Scan the material for the word "Python", and copy each line where it shows up.

» DATA SHOWN:
==============================
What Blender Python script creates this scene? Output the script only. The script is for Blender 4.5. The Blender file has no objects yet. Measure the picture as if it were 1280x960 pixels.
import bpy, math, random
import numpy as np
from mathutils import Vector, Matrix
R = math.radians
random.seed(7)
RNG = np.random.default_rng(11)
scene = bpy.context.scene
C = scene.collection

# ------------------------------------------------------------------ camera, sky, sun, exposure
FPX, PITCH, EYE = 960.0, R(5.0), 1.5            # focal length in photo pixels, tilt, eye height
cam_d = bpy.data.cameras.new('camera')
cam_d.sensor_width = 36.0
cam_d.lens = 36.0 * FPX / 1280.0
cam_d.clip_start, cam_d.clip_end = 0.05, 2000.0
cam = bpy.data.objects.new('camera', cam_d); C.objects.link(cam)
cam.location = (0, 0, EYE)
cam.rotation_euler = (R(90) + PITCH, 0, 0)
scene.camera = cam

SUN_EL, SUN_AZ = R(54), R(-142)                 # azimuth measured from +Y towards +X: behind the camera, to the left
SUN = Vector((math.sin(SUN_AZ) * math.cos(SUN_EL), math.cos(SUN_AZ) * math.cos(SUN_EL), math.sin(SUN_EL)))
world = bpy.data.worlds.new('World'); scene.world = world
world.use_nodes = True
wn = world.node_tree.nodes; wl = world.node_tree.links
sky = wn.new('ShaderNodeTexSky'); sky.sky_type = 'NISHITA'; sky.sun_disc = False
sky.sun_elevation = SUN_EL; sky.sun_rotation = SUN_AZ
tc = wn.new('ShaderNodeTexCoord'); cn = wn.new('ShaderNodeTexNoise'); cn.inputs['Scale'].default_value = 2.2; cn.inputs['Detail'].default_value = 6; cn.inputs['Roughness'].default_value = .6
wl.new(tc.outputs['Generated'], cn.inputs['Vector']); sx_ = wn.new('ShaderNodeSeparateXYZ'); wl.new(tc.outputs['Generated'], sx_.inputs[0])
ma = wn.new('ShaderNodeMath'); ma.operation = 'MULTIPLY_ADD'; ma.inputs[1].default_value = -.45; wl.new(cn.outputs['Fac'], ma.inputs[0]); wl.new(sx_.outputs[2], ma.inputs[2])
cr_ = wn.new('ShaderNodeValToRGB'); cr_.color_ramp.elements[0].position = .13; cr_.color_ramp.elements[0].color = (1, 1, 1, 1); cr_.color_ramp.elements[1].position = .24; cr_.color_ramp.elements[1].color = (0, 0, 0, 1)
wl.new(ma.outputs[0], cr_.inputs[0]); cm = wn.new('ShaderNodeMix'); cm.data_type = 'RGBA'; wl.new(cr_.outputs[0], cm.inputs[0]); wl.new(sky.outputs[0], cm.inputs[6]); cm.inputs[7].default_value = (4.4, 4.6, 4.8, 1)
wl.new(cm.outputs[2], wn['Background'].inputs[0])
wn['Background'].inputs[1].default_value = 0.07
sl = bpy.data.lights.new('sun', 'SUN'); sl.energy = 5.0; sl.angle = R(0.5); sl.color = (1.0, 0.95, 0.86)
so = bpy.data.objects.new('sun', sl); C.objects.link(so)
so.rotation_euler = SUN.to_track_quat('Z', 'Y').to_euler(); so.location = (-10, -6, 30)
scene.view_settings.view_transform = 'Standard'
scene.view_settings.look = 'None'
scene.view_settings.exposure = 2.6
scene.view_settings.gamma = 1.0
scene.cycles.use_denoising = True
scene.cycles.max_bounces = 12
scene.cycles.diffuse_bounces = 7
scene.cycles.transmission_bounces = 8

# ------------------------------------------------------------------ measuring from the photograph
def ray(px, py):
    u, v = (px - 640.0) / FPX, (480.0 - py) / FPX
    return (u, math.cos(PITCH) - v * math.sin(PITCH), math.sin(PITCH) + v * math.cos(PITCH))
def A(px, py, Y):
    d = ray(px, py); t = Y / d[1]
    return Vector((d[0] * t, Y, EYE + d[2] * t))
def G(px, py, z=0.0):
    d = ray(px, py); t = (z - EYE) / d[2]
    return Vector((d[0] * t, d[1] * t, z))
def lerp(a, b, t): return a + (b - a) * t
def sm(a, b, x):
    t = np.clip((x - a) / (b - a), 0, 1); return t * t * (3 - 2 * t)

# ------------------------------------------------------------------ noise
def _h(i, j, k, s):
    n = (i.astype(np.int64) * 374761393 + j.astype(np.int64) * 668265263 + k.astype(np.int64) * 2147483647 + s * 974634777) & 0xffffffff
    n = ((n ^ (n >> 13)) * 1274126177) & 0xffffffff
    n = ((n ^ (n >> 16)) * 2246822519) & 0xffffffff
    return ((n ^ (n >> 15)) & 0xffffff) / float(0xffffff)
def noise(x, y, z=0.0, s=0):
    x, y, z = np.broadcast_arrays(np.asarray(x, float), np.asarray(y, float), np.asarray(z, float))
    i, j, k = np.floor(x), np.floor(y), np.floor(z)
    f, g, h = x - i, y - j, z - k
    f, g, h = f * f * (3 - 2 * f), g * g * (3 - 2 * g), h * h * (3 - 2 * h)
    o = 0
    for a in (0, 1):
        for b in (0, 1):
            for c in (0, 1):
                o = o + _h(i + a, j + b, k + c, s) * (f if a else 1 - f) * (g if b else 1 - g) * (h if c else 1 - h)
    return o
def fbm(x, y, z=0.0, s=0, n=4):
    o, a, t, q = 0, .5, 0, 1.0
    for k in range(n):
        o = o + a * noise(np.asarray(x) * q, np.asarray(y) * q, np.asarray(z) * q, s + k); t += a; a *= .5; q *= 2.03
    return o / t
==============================
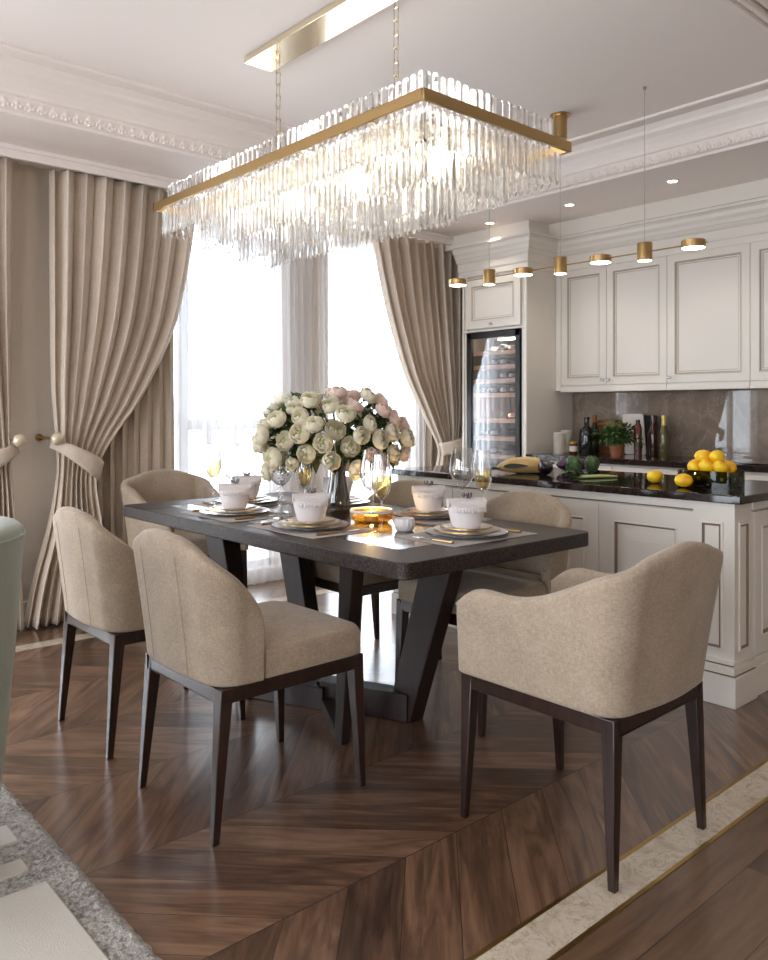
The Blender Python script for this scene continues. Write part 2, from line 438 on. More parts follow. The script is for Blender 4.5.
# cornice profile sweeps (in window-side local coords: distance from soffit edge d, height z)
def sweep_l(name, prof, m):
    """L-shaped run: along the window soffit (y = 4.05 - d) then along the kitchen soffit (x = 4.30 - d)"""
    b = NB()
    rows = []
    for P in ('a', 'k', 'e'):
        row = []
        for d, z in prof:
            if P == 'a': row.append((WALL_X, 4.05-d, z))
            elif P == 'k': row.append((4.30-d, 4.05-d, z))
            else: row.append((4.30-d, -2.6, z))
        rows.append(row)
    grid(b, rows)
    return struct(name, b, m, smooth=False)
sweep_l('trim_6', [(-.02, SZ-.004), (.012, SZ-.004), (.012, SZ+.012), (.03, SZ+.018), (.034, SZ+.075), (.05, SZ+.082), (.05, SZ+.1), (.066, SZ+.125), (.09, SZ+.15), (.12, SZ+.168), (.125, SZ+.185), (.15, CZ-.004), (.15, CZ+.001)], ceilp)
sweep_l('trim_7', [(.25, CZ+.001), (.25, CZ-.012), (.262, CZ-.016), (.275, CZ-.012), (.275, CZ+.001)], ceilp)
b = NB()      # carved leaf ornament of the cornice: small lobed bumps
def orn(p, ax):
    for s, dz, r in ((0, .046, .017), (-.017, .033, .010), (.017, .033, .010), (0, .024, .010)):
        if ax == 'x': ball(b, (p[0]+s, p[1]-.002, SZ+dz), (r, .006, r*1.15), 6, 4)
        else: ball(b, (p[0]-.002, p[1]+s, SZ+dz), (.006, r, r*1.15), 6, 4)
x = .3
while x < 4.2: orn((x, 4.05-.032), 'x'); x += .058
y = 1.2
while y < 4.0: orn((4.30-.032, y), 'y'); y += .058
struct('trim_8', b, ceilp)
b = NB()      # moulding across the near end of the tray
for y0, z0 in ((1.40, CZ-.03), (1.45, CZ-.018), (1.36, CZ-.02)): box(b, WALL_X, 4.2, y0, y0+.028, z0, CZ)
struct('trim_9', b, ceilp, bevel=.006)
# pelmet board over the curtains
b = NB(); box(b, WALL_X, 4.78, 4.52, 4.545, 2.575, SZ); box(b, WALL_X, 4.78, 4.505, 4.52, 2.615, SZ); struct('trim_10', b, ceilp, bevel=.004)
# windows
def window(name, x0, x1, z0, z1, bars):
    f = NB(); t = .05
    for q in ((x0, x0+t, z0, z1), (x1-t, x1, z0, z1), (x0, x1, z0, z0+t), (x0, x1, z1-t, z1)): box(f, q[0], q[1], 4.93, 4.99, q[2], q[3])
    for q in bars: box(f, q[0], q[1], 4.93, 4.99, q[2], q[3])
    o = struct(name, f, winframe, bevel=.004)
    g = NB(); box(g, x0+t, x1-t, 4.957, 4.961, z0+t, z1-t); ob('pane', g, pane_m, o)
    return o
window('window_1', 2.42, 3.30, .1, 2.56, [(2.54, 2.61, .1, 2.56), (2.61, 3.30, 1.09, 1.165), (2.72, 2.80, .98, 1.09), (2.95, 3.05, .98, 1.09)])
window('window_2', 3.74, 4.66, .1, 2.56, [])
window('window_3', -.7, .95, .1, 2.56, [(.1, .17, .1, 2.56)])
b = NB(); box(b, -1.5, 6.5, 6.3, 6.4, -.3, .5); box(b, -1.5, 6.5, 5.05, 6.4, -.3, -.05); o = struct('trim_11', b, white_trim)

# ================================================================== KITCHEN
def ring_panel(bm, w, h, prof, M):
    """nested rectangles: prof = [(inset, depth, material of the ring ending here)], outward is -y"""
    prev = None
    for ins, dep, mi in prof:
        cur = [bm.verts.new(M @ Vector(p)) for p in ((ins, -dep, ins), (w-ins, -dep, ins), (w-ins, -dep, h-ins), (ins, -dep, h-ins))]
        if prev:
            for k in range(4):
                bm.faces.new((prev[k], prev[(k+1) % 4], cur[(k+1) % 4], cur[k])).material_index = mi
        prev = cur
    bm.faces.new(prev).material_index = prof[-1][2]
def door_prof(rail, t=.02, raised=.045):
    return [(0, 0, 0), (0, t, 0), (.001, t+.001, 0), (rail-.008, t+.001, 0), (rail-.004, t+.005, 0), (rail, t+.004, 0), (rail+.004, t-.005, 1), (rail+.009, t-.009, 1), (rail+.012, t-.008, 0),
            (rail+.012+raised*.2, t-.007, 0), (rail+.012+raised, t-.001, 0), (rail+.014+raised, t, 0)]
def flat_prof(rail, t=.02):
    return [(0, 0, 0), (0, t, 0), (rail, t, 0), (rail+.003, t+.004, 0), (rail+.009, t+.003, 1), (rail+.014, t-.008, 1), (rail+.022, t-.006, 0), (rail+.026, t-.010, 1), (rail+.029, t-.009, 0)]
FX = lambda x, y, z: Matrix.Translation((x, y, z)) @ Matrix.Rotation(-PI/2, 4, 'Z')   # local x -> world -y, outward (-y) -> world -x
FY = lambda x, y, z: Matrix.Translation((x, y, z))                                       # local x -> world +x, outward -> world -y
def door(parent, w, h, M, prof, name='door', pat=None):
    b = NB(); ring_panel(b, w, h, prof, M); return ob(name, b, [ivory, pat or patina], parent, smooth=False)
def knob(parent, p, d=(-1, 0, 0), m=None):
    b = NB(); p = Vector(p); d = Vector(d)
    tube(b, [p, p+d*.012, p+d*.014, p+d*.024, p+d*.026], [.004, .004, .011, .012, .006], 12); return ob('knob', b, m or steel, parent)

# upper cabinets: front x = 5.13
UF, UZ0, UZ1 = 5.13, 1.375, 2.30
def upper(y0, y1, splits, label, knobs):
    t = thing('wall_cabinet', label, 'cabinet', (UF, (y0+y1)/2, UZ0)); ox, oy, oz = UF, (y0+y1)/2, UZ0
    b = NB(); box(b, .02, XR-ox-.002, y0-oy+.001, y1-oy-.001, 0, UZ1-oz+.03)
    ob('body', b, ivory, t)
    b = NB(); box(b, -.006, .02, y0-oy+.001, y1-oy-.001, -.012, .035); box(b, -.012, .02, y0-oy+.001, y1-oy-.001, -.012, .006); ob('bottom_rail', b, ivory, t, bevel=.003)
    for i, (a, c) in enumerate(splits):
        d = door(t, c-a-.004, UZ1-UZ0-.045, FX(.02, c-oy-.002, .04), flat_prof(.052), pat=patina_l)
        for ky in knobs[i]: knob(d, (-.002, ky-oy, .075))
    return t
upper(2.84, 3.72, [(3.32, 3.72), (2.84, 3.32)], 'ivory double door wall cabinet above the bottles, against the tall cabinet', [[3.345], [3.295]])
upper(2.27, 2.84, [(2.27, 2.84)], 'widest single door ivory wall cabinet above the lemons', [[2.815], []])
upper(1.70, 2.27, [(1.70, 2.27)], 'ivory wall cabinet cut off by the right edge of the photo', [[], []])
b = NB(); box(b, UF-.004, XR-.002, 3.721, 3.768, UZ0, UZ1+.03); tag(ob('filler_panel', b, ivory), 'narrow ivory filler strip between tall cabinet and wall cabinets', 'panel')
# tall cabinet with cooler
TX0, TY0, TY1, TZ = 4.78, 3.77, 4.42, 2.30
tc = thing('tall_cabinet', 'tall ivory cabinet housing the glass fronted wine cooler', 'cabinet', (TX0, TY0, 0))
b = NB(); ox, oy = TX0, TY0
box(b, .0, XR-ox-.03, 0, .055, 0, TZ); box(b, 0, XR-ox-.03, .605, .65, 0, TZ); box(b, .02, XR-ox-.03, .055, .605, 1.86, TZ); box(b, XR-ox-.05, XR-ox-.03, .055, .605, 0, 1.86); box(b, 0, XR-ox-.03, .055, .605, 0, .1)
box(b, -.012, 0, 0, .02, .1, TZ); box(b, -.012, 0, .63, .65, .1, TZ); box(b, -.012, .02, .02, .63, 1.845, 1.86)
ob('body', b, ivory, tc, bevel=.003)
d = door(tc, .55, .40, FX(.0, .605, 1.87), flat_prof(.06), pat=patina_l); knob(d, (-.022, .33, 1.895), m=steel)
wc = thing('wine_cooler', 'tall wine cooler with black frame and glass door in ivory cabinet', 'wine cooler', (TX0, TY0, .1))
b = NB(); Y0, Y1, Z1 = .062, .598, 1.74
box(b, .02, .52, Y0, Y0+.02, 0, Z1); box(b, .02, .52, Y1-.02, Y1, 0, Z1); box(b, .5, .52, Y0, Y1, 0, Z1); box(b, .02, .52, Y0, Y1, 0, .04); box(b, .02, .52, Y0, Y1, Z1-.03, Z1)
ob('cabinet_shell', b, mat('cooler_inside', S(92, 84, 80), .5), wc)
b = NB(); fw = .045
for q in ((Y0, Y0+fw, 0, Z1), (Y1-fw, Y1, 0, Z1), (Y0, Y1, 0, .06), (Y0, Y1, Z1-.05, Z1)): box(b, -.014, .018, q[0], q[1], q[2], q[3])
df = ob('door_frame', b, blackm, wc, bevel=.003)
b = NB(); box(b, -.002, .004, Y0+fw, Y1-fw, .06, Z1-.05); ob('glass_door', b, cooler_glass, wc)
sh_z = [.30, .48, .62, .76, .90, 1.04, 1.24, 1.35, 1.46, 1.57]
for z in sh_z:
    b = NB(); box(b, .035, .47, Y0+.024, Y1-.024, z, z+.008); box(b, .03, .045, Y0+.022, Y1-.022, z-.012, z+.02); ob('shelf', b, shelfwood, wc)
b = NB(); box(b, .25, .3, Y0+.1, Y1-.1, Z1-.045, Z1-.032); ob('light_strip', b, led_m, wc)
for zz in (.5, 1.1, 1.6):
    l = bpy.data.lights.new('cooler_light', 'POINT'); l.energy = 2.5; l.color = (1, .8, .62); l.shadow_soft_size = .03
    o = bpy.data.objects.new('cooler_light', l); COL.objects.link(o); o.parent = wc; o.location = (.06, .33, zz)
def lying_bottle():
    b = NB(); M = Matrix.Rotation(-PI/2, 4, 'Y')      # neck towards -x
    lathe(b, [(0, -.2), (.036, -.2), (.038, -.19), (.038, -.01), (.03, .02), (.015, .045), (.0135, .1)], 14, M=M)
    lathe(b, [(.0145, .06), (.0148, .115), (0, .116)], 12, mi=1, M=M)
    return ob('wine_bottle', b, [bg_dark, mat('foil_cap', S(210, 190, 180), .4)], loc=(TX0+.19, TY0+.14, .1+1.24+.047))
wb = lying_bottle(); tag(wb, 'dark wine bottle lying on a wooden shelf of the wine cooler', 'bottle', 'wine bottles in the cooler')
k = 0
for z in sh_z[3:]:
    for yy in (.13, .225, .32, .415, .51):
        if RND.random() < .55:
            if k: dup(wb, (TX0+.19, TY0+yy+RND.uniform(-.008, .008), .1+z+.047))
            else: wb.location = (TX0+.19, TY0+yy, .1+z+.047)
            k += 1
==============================
» ANSWER TO THIS TASK:
What Blender Python script creates this scene? Output the script only. The script is for Blender 4.5. The Blender file has no objects yet. Measure the picture as if it were 1280x960 pixels.
The Blender Python script for this scene continues. Write part 2, from line 438 on. More parts follow. The script is for Blender 4.5.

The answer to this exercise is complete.